There's essentially one word, with two meanings and two spellings. Wikipedia has articles at Carat (purity) and Carat (mass). As a unit of mass, one carat (used for gemstones) is 200 g, and as a measure of purity, n-carat gold (n≤24) is n/24 gold by weight. (12-carat gold is 50% gold, etc.) The spellings carat and karat are spelling variants of the same term. In America, a convention has been adopted to use the spelling carat for mass, and karat for purity. While this is a very fine convention to avoid confusion between the two meanings, does this make them two different words?

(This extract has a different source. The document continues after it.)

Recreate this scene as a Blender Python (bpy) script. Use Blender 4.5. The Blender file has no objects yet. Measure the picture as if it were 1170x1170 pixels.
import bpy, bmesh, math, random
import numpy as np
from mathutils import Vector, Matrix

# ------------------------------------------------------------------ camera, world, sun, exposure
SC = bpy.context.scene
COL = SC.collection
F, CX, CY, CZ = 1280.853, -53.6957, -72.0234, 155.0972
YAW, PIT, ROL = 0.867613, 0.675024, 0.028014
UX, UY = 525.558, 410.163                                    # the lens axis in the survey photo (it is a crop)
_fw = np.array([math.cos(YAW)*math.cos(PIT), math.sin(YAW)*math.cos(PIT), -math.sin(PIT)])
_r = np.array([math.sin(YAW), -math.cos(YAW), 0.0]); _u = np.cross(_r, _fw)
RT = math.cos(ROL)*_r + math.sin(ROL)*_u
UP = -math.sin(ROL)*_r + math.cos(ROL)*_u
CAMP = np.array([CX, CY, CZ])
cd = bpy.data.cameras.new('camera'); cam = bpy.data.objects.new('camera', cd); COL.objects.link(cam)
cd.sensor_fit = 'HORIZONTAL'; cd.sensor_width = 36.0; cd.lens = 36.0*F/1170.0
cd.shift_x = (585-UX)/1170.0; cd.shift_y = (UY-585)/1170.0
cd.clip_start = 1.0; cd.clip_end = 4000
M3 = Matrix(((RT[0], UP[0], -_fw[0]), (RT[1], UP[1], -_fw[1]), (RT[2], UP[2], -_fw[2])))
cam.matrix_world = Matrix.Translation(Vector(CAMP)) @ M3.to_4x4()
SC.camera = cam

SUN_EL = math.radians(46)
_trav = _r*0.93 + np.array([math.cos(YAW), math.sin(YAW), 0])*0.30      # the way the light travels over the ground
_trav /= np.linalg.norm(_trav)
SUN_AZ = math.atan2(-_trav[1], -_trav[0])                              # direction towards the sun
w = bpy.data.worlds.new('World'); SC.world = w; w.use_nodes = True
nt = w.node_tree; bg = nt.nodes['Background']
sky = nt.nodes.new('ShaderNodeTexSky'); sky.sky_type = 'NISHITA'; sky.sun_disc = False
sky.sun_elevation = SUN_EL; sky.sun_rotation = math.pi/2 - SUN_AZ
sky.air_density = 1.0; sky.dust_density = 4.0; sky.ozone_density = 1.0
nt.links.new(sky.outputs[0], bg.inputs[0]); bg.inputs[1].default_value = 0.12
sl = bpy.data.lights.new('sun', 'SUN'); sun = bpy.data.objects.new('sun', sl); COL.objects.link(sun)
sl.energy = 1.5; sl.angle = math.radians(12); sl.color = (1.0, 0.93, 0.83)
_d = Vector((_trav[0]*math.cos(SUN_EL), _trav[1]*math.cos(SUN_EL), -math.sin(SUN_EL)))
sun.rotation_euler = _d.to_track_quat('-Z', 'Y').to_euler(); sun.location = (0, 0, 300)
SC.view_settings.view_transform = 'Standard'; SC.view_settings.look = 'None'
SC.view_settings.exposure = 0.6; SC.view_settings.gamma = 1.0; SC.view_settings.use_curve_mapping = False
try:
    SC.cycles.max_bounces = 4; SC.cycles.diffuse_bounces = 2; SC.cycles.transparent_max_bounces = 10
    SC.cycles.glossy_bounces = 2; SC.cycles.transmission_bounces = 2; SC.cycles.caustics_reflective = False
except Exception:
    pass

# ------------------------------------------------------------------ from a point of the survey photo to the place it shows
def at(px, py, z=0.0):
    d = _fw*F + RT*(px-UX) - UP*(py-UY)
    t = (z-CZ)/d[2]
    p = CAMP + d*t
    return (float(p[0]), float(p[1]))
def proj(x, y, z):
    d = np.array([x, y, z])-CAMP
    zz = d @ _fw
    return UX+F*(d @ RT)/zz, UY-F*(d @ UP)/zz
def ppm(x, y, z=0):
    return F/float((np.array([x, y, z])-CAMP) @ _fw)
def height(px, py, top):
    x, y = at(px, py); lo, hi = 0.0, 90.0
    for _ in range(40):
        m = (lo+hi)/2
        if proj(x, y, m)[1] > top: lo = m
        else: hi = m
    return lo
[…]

Etymologically, the Online Etymology Dictionary says
carat
mid-15c., from M.Fr. carat "measure of the fineness of gold" (14c.), from It. carato, from Arabic qirat "pod, husk, weight of 4 grains," from Gk. keration "carob seed," lit. "little horn" dim. of keras "horn." Carob beans were a standard for weighing small quantities. As a measure of diamond weight, from 1570s. The Gk. measure was the equivalent of the Roman siliqua, which was one-twentyfourth of a golden solidus of Constantine; hence the word took on a sense of "a proportion of one twentyfourth" and became a measure of gold purity (1550s). Eighteen carat gold is eighteen parts gold, six parts alloy. It is unlikely that the classical carat was ever a measure of weight for gold.
and
karat
variant of carat (q.v.). In U.S., karat is used for "proportion of fine gold in an alloy" and carat for "weight of a precious stone."
So both the weight meaning and the 1/24th meaning come from Greco-Roman times (via Arabic, Italian, Middle French, in that order).
The Wikipedia sections Carat (purity)#Derivation and Carat (mass)#Etymology agree: once upon a time, carob seeds, because of their reputation for uniform weight, were used as measures of weight. This measure was roughly 1/24th of another unit, so the purity measure arose of it. There was no confusion because as weight, carat was probably never used for gold (and is today only used for diamonds, pearls, other gemstones).